We can substitute this point into the equation of the parabola to find the value of y:
y = a(–2)² + b(–2) + 1
y = 4a – 2b + 1
We are given that the line y = –11x – 7 is tangent to the parabola at point P. This means that the point P lies on the line y = –11x – 7.
We can substitute the point P into the equation of the line to find the value of y:
y = –11(–2) – 7
y = 15
We now have two equations with two unknowns:
-11 = 2a + b
15 = 4a – 2b
We can solve these equations for a and b.
Adding the two equations, we get:
4 = 6a
a = 2/3
Substituting a = 2/3 into the first equation, we get:
-11 = 4(2/3) + b
b = -19/3
Therefore, a + b = 2/3 + (-19/3) = -17/3.
So the answer is -17/3
Thank you so much for your thorough answer. Could you tell me how to solve this problem without using calculus?
There's a mistake in the answer given above, the slope of the parabola should be 2ax + b, not 2a + b.
That leads to incorrect values for a and b.
Here's a solution not involving calculus.

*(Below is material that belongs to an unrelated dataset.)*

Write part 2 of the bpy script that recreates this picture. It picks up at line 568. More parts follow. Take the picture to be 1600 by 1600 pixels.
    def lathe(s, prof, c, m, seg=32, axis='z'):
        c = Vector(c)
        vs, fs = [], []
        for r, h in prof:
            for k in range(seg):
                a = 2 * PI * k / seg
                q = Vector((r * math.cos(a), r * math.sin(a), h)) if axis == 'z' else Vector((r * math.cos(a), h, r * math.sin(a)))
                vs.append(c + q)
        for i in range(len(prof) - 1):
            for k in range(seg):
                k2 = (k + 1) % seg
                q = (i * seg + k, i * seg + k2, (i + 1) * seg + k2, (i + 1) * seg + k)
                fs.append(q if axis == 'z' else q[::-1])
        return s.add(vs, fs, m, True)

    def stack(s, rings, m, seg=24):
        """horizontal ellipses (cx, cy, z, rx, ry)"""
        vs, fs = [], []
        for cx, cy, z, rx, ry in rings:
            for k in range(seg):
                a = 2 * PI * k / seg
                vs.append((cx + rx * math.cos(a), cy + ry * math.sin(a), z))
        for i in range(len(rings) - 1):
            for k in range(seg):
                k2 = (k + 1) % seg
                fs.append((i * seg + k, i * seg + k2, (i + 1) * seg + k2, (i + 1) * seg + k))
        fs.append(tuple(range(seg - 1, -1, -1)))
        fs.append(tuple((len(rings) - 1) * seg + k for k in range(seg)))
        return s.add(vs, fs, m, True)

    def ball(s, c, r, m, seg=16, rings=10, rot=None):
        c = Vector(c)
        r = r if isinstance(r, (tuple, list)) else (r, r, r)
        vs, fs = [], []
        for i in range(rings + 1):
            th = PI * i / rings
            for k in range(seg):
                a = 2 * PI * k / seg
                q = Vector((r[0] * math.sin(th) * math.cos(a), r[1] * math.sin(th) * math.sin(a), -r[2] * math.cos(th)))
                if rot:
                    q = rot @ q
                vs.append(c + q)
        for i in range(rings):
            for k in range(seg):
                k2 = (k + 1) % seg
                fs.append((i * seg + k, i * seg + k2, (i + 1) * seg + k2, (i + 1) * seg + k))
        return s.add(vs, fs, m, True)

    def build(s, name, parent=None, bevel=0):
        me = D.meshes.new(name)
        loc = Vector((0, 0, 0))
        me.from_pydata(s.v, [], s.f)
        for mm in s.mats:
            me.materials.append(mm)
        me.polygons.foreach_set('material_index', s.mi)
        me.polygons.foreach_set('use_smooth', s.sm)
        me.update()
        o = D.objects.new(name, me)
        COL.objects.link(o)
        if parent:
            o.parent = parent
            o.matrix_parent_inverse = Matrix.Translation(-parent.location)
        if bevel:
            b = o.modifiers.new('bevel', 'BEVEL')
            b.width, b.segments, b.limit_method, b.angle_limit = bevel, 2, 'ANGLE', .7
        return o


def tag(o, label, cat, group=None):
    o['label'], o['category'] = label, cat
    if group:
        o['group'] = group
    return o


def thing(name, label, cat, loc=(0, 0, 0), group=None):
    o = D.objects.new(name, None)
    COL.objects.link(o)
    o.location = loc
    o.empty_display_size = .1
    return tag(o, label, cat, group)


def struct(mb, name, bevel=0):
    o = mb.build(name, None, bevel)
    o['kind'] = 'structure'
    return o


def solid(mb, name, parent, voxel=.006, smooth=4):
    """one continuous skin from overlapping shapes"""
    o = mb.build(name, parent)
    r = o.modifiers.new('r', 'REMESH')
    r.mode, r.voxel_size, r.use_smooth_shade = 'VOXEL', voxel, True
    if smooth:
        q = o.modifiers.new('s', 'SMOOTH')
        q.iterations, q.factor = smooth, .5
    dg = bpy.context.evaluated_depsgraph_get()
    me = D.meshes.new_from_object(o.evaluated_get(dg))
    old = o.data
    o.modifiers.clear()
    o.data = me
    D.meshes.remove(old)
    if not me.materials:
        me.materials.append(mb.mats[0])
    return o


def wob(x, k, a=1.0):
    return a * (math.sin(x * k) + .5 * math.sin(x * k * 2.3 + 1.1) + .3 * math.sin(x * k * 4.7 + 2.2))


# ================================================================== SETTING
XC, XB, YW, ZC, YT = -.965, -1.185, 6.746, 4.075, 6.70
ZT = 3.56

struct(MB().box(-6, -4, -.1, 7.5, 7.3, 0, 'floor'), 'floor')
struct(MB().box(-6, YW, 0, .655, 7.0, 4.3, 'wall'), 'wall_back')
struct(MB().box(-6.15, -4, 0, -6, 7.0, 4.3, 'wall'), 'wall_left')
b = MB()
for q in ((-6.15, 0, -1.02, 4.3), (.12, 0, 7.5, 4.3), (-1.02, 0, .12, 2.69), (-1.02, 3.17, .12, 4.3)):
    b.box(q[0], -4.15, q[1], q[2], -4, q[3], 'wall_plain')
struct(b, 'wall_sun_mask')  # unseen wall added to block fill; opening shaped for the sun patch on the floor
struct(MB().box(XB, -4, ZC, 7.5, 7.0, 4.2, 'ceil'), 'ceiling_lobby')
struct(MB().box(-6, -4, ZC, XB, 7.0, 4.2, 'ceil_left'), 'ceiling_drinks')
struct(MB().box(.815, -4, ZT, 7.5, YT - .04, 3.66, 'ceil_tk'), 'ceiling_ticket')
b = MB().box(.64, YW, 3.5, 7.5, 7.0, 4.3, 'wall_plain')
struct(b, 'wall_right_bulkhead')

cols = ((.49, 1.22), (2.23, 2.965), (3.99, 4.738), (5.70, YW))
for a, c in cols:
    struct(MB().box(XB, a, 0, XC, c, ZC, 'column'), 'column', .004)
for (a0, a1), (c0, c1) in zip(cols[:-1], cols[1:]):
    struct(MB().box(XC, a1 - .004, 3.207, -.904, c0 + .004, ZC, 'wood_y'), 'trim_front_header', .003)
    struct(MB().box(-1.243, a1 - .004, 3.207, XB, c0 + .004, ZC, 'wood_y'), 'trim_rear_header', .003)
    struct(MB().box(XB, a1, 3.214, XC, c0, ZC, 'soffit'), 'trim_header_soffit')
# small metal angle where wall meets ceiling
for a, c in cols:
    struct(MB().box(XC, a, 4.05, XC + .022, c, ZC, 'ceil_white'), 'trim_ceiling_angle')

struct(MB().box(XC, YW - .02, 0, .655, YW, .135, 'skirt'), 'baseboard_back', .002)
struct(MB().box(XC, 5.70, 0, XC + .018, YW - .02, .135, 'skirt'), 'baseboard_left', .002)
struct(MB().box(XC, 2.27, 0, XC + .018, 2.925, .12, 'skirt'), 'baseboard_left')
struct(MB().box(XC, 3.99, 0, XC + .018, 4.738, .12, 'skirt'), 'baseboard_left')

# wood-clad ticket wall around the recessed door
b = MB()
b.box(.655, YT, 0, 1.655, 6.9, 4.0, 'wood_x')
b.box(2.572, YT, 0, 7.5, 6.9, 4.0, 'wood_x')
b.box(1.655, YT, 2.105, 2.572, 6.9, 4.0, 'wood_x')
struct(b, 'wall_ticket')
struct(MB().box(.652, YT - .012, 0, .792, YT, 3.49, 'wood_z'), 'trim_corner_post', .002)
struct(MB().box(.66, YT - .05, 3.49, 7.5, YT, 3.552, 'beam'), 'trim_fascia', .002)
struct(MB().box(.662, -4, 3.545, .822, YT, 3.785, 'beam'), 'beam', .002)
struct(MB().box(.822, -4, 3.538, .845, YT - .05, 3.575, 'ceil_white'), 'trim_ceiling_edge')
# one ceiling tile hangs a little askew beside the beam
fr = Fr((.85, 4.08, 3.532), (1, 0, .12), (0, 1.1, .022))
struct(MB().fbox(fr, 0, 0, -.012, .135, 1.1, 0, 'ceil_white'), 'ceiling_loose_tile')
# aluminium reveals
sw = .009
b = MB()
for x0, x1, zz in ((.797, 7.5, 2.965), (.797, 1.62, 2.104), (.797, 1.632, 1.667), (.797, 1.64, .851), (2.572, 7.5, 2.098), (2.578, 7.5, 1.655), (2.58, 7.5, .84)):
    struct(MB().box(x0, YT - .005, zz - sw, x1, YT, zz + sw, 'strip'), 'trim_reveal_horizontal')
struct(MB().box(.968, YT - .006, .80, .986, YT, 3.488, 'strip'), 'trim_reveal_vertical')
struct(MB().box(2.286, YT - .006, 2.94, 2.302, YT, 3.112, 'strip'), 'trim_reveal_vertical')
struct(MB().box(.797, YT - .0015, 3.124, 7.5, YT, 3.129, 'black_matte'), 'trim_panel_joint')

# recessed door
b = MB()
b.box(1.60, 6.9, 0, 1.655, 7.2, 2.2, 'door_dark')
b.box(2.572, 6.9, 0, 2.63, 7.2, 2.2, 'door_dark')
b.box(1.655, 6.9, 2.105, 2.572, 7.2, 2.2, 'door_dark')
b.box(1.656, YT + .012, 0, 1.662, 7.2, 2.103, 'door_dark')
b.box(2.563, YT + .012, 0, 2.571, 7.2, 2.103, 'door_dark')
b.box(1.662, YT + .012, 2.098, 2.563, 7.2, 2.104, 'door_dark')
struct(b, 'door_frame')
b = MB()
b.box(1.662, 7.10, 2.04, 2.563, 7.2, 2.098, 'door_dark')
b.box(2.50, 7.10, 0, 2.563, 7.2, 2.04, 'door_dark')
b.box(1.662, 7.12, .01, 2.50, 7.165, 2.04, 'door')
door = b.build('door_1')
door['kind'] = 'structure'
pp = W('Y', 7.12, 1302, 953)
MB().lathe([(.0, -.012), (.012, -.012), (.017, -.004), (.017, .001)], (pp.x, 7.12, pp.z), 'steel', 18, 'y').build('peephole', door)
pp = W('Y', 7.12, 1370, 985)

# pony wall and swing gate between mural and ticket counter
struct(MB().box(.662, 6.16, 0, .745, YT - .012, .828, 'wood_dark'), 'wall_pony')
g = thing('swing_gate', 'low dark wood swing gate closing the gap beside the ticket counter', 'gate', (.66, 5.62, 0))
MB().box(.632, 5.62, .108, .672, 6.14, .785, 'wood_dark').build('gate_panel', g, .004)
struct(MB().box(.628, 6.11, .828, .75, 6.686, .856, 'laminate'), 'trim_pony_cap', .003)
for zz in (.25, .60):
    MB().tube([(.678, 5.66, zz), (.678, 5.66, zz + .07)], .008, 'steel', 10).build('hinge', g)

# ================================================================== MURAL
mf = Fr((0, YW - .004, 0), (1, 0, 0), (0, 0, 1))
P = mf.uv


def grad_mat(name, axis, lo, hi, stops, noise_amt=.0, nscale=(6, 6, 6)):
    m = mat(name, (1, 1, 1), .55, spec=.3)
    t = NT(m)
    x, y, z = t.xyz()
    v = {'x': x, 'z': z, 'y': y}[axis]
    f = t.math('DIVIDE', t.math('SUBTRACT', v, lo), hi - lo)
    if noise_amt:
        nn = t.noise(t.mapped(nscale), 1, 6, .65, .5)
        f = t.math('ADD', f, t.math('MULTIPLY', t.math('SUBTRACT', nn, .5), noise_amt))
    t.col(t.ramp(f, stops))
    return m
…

To find out where the straight line and the parabola intersect equate the two expressions for y,
\(-11x-7=ax^{2}+bx+1,\\ \text{so} \\ ax^{2}+(b+11)x+8=0.\)
We need this to have equal roots at x = 2.
That gets you the two equations
\(-(b+11)/2a=2 \\ \text{and} \\ (b+11)^{2}-32a=0,\)
which can be solved simultaneously for a and b.
(a = 2, b = -19)
Could you tell me why we need ax2 + (b+11)x + 8 = 0 to have equal roots at x = 2?
The equation will have either
1, no real roots, meaning that the line doesn't intersect with the parabola,
2, two real roots, meaning that the line intersects the parabola at two (different) points, or
3, two equal roots, meaning that the line contacts the parabola at a single point. In that case the line will be a tangent to the parabola.